» **Problem description**:
Drop every picture. Then return, exactly, the lines from the beginning of the listing below through the one containing "HEAD, TILT, FPX".

[Scene modeling code data]

— start —

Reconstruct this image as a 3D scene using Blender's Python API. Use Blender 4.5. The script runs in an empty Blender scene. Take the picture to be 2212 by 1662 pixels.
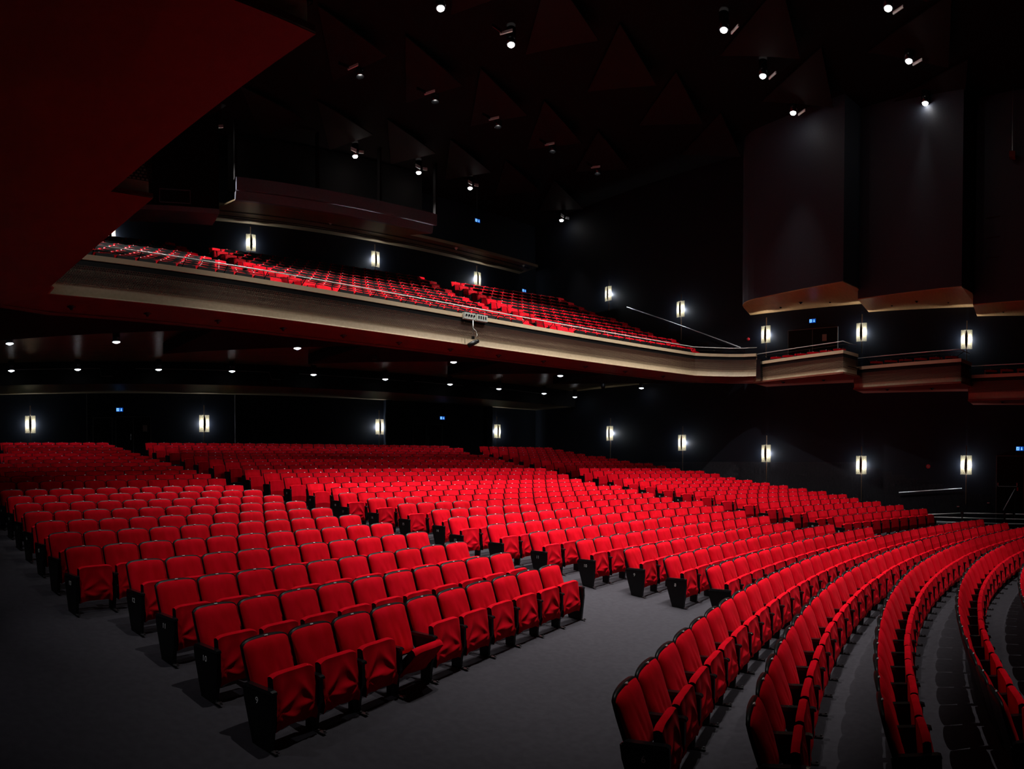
import bpy, math, random
import numpy as np
from mathutils import Matrix, Vector

# ------------------------------------------------------------------ scene, camera, world, lights
scene = bpy.context.scene
COL = scene.collection
RND = random.Random(7)
Z0 = 2.6                       # eye height of the camera above the datum (row five floor)
CAMX, CAMY = -12.114, 18.798   # house-side aisle; origin = centre of the seating arcs, +y towards the rear wall
HEAD, TILT, FPX = math.radians(39.863), -0.0175, 1365.8

cam = bpy.data.cameras.new('camera')
cam.type = 'PANO'              # the photograph is a stitched cylindrical panorama (about 93 degrees wide)
cam.panorama_type = 'CENTRAL_CYLINDRICAL'
cam.central_cylindrical_range_u_min = -1106.0 / FPX
cam.central_cylindrical_range_u_max = 1106.0 / FPX
cam.central_cylindrical_range_v_min = -(1662 - 1033.28) / FPX
cam.central_cylindrical_range_v_max = 1033.28 / FPX
cam.central_cylindrical_radius = 1.0
cam.clip_start = 0.05
cam.clip_end = 200
camo = bpy.data.objects.new('camera', cam)
camo.location = (CAMX, CAMY, Z0)
camo.rotation_euler = (math.pi / 2 + TILT, 0, -HEAD)
COL.objects.link(camo)
scene.camera = camo

world = bpy.data.worlds.new('world')
world.use_nodes = True
world.node_tree.nodes['Background'].inputs[0].default_value = (0, 0, 0, 1)
world.node_tree.nodes['Background'].inputs[1].default_value = 0.0
scene.world = world
vs = scene.view_settings
vs.view_transform = 'Standard'
vs.look = 'None'
vs.exposure = 0.0
vs.gamma = 1.0
vs.use_curve_mapping = False

P_CEIL, P_UNDER, P_SCONCE = 3200.0, 85.0, 64.0     # watts of a ceiling lamp, an under-balcony downlight, a wall lamp


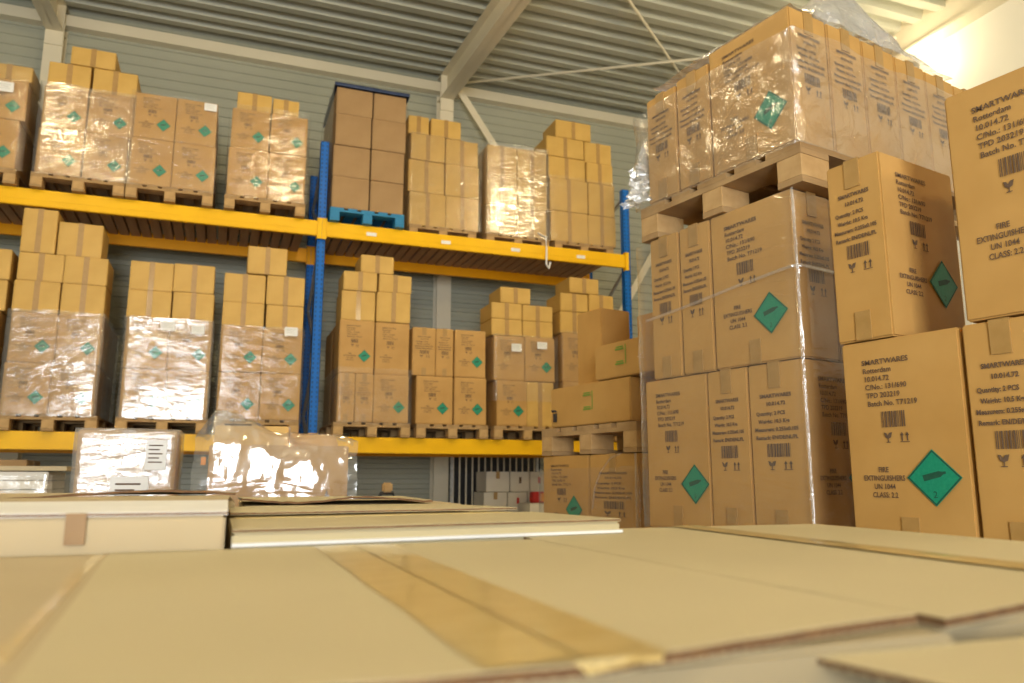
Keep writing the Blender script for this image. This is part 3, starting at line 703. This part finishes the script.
# ---- neighbouring stack behind, with green-printed long cartons
K2 = Vector((1.815, 3.203, 0)); G3 = 'cartons of the middle stack with the green printing'; PS3 = 'middle stack behind the big one'
pallet(sp(-.8, 0, 0, K2), TH, 'wooden pallet on the floor under the middle stack', 'pallets of the middle stack')
zz = [.148, .62, 1.09, 1.568]
for t in range(3):
    nm = ['bottom', 'second', 'third'][t]
    big(-.80, -.385, 0, .25, zz[t], zz[t + 1], f'wide printed carton with green diamond, {nm} tier left, {PS3}', (('front', 'W'),), 'x', K=K2, g=G3, diapos=(.70, .33) if t < 2 else (.70, .42))
    big(-.38, 0, 0, .40, zz[t], zz[t + 1], f'carton with quantity printing, {nm} tier right, {PS3}', (('front', 'N'),), 'x', K=K2, g=G3)
    big(-.38, 0, .41, .81, zz[t], zz[t + 1], f'carton behind the right one, {nm} tier, {PS3}', (), 'x', K=K2, g=G3)
pallet(sp(-.80, -.005, 1.570, K2), TH, 'pale wooden pallet lying on the middle stack', 'pallets of the middle stack')
P2 = 1.717
def recycling_print(o, u, z, w):
    m = MB(); t = .008
    
    for q in (0, .072): m.box(u, u + w * .85, -.0032, -.0022, z + q, z + q + t); m.box(u + .006, u + w * .8, -.0032, -.0022, z + q + .012, z + q + .018)
    t = .005
    m.box(u + w, u + w + t, -.0032, -.0022, z, z + .095)
    p = m.build('green_print', M['green_print'], o); p['label'] = 'green printed marks'
o = big(-.72, -.045, 0, .20, P2, P2 + .215, f'low kraft carton with green print, lower on pallet, {PS3}', (), 'x', K=K2, g=G3, mat='kraft'); recycling_print(o, .30, .075, .075)
m = MB(); m.tube([(.03, -.004, .085), (.035, -.016, .09), (.055, -.016, .09), (.06, -.004, .085)], .005, 6); m.box(.03, .062, -.005, -.0022, .03, .075); p = m.build('carry_hole', M['dark'], o); p['label'] = 'dark hand hole'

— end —

» **Task output**:
Reconstruct this image as a 3D scene using Blender's Python API. Use Blender 4.5. The script runs in an empty Blender scene. Take the picture to be 2212 by 1662 pixels.
import bpy, math, random
import numpy as np
from mathutils import Matrix, Vector

# ------------------------------------------------------------------ scene, camera, world, lights
scene = bpy.context.scene
COL = scene.collection
RND = random.Random(7)
Z0 = 2.6                       # eye height of the camera above the datum (row five floor)
CAMX, CAMY = -12.114, 18.798   # house-side aisle; origin = centre of the seating arcs, +y towards the rear wall
HEAD, TILT, FPX = math.radians(39.863), -0.0175, 1365.8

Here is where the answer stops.